**What you are asked to do:** Reproduce the lines of the material exactly, excluding every image.

**Dataset content:**
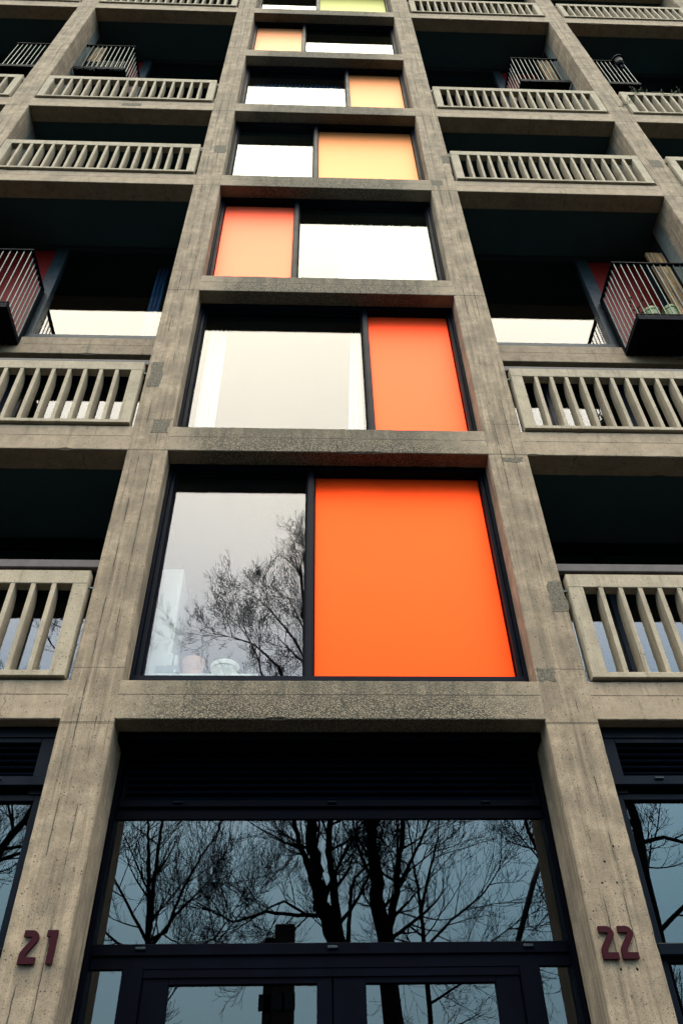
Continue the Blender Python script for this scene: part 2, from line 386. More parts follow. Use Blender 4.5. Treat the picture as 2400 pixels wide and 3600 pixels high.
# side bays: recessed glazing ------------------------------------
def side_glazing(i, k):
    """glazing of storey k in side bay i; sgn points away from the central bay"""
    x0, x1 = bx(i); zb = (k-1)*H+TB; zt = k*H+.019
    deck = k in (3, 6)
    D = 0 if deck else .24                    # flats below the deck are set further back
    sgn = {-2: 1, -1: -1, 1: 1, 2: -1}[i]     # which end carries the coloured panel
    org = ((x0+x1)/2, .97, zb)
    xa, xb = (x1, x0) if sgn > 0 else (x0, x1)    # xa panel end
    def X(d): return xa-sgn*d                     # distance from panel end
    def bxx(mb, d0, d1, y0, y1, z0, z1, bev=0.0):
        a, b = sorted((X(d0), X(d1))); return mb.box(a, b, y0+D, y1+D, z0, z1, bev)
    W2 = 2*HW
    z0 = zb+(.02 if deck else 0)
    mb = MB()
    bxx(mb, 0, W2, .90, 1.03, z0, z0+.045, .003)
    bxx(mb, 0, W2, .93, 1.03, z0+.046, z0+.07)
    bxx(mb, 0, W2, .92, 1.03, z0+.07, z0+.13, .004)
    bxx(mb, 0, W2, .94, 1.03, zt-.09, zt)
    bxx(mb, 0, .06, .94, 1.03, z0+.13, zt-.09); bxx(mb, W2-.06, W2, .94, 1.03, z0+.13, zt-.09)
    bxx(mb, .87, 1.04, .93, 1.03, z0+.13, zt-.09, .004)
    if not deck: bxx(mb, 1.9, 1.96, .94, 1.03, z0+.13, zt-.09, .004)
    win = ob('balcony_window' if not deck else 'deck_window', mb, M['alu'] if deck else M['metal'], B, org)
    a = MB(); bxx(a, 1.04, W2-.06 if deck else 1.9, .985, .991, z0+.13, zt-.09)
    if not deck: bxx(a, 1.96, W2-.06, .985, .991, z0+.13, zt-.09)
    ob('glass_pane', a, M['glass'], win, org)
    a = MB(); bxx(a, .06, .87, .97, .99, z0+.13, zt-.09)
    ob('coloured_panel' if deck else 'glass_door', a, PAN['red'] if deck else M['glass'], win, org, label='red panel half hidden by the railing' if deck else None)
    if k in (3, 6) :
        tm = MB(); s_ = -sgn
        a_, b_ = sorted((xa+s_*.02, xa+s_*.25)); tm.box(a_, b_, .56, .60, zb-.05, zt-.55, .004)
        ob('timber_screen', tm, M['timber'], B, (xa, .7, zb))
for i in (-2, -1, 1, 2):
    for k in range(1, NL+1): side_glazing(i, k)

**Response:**
Continue the Blender Python script for this scene: part 2, from line 386. More parts follow. Use Blender 4.5. Treat the picture as 2400 pixels wide and 3600 pixels high.
# side bays: recessed glazing ------------------------------------
def side_glazing(i, k):
    """glazing of storey k in side bay i; sgn points away from the central bay"""
    x0, x1 = bx(i); zb = (k-1)*H+TB; zt = k*H+.019
    deck = k in (3, 6)
    D = 0 if deck else .24                    # flats below the deck are set further back
    sgn = {-2: 1, -1: -1, 1: 1, 2: -1}[i]     # which end carries the coloured panel
    org = ((x0+x1)/2, .97, zb)
    xa, xb = (x1, x0) if sgn > 0 else (x0, x1)    # xa panel end
    def X(d): return xa-sgn*d                     # distance from panel end
    def bxx(mb, d0, d1, y0, y1, z0, z1, bev=0.0):
        a, b = sorted((X(d0), X(d1))); return mb.box(a, b, y0+D, y1+D, z0, z1, bev)
    W2 = 2*HW
    z0 = zb+(.02 if deck else 0)
    mb = MB()
    bxx(mb, 0, W2, .90, 1.03, z0, z0+.045, .003)
    bxx(mb, 0, W2, .93, 1.03, z0+.046, z0+.07)
    bxx(mb, 0, W2, .92, 1.03, z0+.07, z0+.13, .004)
    bxx(mb, 0, W2, .94, 1.03, zt-.09, zt)
    bxx(mb, 0, .06, .94, 1.03, z0+.13, zt-.09); bxx(mb, W2-.06, W2, .94, 1.03, z0+.13, zt-.09)
    bxx(mb, .87, 1.04, .93, 1.03, z0+.13, zt-.09, .004)
    if not deck: bxx(mb, 1.9, 1.96, .94, 1.03, z0+.13, zt-.09, .004)
    win = ob('balcony_window' if not deck else 'deck_window', mb, M['alu'] if deck else M['metal'], B, org)
    a = MB(); bxx(a, 1.04, W2-.06 if deck else 1.9, .985, .991, z0+.13, zt-.09)
    if not deck: bxx(a, 1.96, W2-.06, .985, .991, z0+.13, zt-.09)
    ob('glass_pane', a, M['glass'], win, org)
    a = MB(); bxx(a, .06, .87, .97, .99, z0+.13, zt-.09)
    ob('coloured_panel' if deck else 'glass_door', a, PAN['red'] if deck else M['glass'], win, org, label='red panel half hidden by the railing' if deck else None)
    if k in (3, 6) :
        tm = MB(); s_ = -sgn
        a_, b_ = sorted((xa+s_*.02, xa+s_*.25)); tm.box(a_, b_, .56, .60, zb-.05, zt-.55, .004)
        ob('timber_screen', tm, M['timber'], B, (xa, .7, zb))
for i in (-2, -1, 1, 2):
    for k in range(1, NL+1): side_glazing(i, k)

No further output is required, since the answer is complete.